Причина остановки роста экономики – зашедшая в тупик модель развития 2000-х, а ее основой была не столько сырьевая ориентация, сколько доминирование в экономике госкомпаний, возглавляемых приближенными, считает бывший министр экономики «гайдаровского правительства» Андрей Нечаев. «Это иллюзия – что можно поменять ситуацию, ничего не меняя в системе организации экономики», – констатирует он. В России сейчас две принципиальные проблемы – с верховенством права и политической конкуренцией: они необходимы для эффективного функционирования экономики и рано или поздно будут реализованы, верит научный руководитель ВШЭ Евгений Ясин. Политическое руководство к этому не готово, возражают ему его коллеги в докладе ВШЭ.

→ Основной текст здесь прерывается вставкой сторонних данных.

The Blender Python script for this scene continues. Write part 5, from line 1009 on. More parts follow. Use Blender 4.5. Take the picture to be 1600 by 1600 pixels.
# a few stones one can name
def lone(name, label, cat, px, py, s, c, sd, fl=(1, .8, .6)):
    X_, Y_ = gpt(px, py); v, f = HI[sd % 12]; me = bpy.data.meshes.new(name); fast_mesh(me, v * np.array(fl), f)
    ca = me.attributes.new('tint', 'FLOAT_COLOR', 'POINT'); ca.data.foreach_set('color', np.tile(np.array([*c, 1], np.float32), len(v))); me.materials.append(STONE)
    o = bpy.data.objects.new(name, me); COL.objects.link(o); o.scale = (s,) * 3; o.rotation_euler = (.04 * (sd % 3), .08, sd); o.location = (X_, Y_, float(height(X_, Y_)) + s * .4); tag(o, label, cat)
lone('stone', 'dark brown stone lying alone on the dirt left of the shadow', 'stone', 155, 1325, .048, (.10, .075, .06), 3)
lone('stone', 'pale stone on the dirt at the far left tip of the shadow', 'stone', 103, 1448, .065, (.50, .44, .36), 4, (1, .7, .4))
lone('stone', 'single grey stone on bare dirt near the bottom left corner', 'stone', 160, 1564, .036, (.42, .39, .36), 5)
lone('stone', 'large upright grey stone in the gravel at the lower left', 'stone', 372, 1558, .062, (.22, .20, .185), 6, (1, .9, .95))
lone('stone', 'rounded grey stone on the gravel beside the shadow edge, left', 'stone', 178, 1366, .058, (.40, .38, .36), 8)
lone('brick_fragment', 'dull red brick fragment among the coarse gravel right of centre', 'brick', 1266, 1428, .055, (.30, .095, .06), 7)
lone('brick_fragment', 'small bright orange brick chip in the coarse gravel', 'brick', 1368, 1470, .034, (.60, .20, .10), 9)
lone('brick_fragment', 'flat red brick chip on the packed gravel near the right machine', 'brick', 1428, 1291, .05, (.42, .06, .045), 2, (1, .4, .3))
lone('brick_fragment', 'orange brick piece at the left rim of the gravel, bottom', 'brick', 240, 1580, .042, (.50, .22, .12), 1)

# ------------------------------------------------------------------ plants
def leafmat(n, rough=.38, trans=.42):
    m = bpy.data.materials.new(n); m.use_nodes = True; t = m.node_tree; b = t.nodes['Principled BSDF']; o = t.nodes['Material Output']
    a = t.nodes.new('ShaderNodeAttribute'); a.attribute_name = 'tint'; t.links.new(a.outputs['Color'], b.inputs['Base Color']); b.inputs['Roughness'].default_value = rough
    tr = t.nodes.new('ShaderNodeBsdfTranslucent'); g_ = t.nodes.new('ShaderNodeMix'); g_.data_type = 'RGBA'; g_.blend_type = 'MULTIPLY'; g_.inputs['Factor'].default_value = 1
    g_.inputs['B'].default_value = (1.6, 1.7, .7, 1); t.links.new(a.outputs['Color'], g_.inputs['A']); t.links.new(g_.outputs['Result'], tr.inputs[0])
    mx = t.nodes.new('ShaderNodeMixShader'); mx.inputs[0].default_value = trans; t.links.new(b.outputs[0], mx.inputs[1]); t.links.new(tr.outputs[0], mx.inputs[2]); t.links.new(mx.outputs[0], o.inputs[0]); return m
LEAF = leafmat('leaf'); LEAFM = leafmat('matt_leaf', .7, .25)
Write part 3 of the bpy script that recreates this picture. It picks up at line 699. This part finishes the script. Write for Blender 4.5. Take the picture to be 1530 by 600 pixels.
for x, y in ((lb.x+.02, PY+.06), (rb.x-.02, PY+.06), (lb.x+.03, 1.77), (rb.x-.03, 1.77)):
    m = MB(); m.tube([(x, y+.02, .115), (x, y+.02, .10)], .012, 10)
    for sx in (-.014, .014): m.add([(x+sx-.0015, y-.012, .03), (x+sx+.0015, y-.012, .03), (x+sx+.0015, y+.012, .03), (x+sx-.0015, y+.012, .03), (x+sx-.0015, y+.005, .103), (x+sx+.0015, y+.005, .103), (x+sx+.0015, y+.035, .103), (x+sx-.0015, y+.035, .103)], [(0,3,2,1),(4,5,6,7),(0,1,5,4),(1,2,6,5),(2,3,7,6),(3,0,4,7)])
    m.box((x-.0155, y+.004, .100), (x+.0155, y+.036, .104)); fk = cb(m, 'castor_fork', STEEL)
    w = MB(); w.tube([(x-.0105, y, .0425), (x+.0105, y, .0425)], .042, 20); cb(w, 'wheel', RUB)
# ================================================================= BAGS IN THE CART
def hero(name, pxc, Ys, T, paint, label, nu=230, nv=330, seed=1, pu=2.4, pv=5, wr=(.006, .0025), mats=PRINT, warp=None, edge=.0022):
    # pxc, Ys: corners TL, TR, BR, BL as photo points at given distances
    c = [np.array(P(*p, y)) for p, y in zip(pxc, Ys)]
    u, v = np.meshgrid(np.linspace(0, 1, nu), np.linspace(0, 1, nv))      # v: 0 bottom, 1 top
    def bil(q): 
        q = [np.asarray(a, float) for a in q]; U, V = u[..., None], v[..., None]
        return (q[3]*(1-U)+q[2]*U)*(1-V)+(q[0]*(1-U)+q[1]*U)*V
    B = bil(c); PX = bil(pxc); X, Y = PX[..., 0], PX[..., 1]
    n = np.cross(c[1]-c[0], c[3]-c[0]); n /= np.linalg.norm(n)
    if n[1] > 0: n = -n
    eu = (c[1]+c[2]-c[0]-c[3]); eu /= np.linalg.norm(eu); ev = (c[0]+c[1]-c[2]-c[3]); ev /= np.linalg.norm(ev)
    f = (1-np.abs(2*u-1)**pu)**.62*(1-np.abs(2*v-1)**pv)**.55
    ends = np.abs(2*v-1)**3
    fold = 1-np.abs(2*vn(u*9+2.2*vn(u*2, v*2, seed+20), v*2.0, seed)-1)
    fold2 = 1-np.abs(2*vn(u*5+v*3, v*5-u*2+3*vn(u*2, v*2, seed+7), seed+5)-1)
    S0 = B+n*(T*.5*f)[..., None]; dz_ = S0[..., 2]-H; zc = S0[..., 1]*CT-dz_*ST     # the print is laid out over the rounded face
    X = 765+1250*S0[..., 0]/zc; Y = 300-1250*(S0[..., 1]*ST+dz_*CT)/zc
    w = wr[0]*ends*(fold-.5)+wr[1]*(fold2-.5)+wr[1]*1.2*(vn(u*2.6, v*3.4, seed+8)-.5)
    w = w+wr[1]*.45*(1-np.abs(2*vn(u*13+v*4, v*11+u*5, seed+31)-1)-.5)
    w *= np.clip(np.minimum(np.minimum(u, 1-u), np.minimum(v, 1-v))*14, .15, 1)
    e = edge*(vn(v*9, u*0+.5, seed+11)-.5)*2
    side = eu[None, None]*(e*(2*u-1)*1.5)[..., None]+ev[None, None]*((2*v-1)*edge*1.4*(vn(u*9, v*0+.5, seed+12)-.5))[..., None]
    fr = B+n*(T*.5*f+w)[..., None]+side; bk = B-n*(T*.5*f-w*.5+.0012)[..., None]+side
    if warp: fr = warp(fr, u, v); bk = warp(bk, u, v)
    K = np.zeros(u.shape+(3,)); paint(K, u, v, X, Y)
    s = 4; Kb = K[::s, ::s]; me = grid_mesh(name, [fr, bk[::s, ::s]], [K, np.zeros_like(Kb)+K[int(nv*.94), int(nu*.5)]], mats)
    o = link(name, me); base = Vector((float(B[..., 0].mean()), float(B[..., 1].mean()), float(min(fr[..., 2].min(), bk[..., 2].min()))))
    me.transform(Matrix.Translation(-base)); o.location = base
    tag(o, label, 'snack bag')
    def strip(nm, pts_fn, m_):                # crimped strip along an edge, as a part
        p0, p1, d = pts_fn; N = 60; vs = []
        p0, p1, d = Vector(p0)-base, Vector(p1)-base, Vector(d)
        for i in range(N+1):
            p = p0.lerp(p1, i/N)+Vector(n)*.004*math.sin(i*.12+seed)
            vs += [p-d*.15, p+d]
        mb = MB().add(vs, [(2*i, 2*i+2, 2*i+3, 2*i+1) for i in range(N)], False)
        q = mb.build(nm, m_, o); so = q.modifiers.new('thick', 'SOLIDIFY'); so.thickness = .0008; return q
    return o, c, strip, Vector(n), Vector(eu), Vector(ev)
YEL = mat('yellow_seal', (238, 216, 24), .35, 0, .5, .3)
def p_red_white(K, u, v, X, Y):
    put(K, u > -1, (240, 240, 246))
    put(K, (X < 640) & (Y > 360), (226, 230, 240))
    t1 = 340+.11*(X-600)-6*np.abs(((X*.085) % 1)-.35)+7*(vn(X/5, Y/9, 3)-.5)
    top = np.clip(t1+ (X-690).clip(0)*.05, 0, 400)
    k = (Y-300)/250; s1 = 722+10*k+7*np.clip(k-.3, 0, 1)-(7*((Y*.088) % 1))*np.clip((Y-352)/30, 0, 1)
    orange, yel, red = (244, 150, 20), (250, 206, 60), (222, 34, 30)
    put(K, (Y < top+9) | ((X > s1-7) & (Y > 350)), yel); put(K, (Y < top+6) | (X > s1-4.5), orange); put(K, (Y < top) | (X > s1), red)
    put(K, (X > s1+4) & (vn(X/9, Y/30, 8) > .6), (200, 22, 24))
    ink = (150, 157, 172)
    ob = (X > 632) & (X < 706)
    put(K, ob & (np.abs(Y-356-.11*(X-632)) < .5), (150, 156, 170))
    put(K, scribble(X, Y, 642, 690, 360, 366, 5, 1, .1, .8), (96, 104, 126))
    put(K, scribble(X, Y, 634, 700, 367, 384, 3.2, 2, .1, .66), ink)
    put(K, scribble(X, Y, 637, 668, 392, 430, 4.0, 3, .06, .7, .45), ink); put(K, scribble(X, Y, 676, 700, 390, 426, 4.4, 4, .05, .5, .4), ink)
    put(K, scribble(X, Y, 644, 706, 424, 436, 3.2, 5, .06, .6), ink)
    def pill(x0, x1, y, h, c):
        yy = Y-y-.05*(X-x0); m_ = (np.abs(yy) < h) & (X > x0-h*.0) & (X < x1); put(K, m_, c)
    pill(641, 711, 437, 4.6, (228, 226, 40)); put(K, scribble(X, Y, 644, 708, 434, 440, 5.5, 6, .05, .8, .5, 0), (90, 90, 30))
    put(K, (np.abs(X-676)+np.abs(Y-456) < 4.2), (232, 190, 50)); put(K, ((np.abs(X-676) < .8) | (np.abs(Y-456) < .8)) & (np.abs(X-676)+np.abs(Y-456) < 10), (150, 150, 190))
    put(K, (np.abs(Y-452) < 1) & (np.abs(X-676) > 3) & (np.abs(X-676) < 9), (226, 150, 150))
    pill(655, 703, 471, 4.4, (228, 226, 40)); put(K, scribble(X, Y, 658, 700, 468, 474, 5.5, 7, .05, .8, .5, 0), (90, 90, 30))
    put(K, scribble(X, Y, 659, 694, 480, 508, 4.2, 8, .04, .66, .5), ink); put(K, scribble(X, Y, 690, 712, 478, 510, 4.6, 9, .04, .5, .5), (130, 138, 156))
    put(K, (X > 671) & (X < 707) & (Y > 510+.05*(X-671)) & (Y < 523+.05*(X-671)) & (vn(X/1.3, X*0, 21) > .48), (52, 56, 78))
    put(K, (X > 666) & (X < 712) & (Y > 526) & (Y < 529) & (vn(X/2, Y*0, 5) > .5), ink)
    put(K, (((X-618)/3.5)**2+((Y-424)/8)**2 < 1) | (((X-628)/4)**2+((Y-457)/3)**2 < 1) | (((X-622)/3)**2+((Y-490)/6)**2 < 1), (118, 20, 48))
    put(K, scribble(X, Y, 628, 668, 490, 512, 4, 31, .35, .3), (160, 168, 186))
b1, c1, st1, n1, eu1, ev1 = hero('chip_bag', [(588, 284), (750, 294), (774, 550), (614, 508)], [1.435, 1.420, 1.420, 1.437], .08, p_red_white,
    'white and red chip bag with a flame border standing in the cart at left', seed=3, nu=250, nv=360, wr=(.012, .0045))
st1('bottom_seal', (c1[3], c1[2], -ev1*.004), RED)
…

В последнее время дискуссии о реформах практически исчезли с радаров инвесторов – сложно говорить о реформах, когда Россия оказалась в изоляции вследствие санкций и роста геополитической напряженности, замечает Тихомиров. Но реформы не ушли с повестки дня, полагает он: подешевевшая нефть, санкции, отток капитала, истощение резервов вынуждают власти менять свою политику – примером уже может служить бюджет, отказавшийся от раздутых проектов. После выборов в Госдуму в 2016 г. вероятна интенсификация реформ, в том числе социальной сферы, считает Тихомиров.
В то же время повышение налогов может ухудшить финансовые показатели компаний, компенсация сокращения субсидий госкомпаниям повышением тарифов ускорит инфляцию. Вкупе с рисками усиления «войны санкций», разрушающей цепочки поставщиков и подстегивающей цены, это повышает риски дальнейшей централизации экономики и усиления административного контроля. «В течение многих лет высокий уровень монополизации и отсутствие конкуренции были главным структурным злом для российской экономики, однако сейчас мы видим риск того, что эти недостатки не только не исчезнут, но и усилятся», – не исключает Тихомиров.